Ce sacrifice était offert aux elfes, à Freyr en particulier, mais souvent c'était la Chasse Sauvage, menée par Wotan, chevauchant Sleipnir, qui venait cueillir le mort pendu à un sapin, symbole de vie éternelle. On dressait un immense bûcher pour rappeler la lumière du soleil dispensatrice de vie.

Chez les Celtes/ Anciens Irlandais, lit-on dans les chroniques médiévales, c'était le peuple du sidhe qui sacrifiait l'un des siens aux divinités chtoniennes une fois tous les sept ans afin de conserver leur immortalité. Au début, ce furent leurs rois qui étaient sacrifiés, puis, disent les ballades médiévales, les fées prirent l'habitude d'enlever un mortel (souvent un beau mortel) et de le faire roi pour une journée avant de l'offrir aux Enfers. Ainsi racontait-on la Dîme à l'Enfer.

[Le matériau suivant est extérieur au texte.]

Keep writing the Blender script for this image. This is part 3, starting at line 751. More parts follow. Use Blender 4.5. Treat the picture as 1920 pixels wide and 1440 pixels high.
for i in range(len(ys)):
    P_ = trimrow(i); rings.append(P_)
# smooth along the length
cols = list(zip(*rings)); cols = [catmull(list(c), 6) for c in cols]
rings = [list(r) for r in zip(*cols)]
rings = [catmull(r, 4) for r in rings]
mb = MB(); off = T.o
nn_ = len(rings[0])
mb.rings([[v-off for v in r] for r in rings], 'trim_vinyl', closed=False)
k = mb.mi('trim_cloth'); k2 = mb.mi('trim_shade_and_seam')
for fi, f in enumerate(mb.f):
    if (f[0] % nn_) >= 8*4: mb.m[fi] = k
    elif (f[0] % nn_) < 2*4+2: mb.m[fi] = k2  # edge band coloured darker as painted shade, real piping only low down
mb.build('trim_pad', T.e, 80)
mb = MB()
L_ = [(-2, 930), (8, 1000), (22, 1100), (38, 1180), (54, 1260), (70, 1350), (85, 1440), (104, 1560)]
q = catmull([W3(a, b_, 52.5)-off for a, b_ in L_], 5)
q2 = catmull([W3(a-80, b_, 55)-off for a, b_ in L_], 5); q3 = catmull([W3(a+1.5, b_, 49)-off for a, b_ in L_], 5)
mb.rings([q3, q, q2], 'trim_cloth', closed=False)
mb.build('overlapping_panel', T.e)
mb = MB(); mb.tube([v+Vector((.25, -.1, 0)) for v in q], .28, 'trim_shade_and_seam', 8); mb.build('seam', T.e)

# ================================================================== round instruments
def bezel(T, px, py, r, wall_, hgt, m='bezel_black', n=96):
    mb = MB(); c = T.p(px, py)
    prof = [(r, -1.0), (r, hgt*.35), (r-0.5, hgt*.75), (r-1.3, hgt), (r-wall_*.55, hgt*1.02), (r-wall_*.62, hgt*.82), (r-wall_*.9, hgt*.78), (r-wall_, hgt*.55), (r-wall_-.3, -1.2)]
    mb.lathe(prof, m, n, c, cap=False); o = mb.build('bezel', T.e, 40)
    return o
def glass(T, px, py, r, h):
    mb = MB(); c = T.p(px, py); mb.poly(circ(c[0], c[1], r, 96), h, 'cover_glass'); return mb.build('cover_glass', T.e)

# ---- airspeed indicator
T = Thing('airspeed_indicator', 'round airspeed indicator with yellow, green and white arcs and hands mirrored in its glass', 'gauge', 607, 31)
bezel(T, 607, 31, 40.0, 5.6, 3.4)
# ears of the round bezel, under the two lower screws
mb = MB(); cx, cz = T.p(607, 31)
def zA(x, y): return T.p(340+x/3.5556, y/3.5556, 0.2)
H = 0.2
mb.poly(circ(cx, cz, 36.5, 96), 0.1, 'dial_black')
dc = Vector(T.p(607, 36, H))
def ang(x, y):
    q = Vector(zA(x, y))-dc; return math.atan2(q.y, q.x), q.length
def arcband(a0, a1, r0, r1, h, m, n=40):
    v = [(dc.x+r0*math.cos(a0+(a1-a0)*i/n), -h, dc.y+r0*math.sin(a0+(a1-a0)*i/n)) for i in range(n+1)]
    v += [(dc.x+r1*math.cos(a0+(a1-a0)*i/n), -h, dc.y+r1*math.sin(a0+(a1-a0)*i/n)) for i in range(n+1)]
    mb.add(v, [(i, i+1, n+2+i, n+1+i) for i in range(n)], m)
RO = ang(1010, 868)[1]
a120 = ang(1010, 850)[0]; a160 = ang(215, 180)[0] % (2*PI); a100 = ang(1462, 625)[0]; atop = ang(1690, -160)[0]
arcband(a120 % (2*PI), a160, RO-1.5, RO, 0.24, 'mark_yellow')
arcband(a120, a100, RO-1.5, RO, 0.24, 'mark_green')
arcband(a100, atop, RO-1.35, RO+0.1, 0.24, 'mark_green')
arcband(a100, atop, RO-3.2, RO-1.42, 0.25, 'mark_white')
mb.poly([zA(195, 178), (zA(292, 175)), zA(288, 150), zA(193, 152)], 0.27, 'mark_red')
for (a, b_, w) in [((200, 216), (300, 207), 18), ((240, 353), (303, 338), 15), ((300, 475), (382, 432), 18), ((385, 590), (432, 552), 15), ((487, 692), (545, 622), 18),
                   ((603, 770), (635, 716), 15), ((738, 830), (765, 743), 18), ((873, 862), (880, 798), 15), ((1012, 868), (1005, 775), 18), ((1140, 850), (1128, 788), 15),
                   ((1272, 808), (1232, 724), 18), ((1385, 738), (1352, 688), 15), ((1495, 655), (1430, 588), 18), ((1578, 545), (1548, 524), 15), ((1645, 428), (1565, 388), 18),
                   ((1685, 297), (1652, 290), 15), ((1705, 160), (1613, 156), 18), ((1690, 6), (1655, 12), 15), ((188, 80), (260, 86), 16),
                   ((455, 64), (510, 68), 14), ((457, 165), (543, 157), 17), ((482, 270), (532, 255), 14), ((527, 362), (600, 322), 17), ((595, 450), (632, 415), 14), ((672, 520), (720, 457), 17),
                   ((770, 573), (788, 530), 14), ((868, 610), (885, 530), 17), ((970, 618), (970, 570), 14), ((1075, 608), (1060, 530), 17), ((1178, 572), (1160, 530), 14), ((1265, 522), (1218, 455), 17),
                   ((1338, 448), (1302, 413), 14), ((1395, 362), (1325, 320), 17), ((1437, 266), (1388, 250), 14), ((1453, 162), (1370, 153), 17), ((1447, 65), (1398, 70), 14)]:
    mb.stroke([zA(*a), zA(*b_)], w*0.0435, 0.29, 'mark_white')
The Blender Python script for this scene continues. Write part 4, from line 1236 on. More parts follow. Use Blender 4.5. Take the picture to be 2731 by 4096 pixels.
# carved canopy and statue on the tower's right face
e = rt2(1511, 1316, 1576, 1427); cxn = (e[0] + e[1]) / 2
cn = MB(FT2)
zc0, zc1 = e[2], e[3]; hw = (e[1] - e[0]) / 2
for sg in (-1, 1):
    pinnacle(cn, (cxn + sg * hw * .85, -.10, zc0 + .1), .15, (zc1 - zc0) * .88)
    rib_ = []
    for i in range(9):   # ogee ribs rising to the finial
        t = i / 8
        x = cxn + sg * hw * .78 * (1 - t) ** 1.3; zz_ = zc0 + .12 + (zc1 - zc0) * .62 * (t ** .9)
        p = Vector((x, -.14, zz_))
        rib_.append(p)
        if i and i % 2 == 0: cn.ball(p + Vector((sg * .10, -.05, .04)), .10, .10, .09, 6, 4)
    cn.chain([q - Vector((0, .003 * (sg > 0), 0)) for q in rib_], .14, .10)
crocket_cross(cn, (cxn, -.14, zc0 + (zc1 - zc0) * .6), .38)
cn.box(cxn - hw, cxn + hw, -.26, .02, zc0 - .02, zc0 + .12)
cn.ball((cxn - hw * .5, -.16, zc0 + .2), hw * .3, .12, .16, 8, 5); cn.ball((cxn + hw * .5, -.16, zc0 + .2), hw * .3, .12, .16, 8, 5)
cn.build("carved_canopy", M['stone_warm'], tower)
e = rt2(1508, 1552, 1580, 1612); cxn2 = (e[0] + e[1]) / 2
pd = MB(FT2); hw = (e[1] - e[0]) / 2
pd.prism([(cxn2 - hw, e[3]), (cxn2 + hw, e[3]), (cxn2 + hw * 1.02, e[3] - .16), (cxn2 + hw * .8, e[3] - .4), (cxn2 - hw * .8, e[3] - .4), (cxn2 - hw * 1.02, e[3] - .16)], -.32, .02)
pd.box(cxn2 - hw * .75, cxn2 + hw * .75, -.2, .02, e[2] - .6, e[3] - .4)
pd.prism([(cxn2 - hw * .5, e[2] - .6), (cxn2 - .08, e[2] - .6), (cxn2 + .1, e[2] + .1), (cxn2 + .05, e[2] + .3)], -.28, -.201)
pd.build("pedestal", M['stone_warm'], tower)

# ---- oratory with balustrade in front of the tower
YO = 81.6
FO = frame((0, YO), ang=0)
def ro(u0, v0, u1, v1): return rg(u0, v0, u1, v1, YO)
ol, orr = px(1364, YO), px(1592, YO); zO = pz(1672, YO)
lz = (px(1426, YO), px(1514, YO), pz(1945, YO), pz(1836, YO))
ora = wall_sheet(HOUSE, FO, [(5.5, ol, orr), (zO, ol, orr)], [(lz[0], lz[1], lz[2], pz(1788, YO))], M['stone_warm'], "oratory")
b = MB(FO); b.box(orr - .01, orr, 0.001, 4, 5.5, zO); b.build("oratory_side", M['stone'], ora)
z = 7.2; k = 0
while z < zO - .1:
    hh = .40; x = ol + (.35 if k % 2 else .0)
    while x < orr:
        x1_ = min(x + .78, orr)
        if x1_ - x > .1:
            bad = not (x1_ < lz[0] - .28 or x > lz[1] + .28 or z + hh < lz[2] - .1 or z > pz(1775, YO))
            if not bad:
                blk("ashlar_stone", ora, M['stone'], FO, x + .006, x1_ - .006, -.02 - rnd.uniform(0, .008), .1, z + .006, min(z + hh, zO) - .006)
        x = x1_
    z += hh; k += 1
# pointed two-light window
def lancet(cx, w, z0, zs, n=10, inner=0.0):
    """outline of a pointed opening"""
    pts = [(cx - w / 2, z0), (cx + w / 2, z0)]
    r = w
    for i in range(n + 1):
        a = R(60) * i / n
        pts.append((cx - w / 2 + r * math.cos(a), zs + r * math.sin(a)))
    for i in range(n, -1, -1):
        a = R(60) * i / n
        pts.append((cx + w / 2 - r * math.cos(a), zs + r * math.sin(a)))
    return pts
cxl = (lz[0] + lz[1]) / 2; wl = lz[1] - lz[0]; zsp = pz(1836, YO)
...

Quoiqu'il en soit, il existe ce lien entre la vie, les fées et la mort (et l'immortalité).

Mais les rituels n'ont plus lieu depuis longtemps, ni les hommes ni les fées ne sacrifient plus à ce qu'ils refusent de croire, ni aux fées, ni à la mort d'ailleurs.

Les six jours qui viennent de se passer représentent les six premiers mois de l'année; les six jours à venir les six derniers.

Une fois l'Epiphanie passée (amusant d'ailleurs que dans certains pays, Noël est célébré ce jour-là, comme pour célébrer l'immense soulagement que ces jours sombres soient écoulés), la nouvelle année commencera.

Une nouvelle année, je l'espère, qui sera propice non plus à l'interrogation sur l'ancien monde, mais à la découverte du nouveau.


Et que dire, alors, du bug de l'an 2000?

Comme Christophe Colomb, l'envie me prend, ces temps-ci, de brûler mes nefs pour me forcer à aller de l'avant.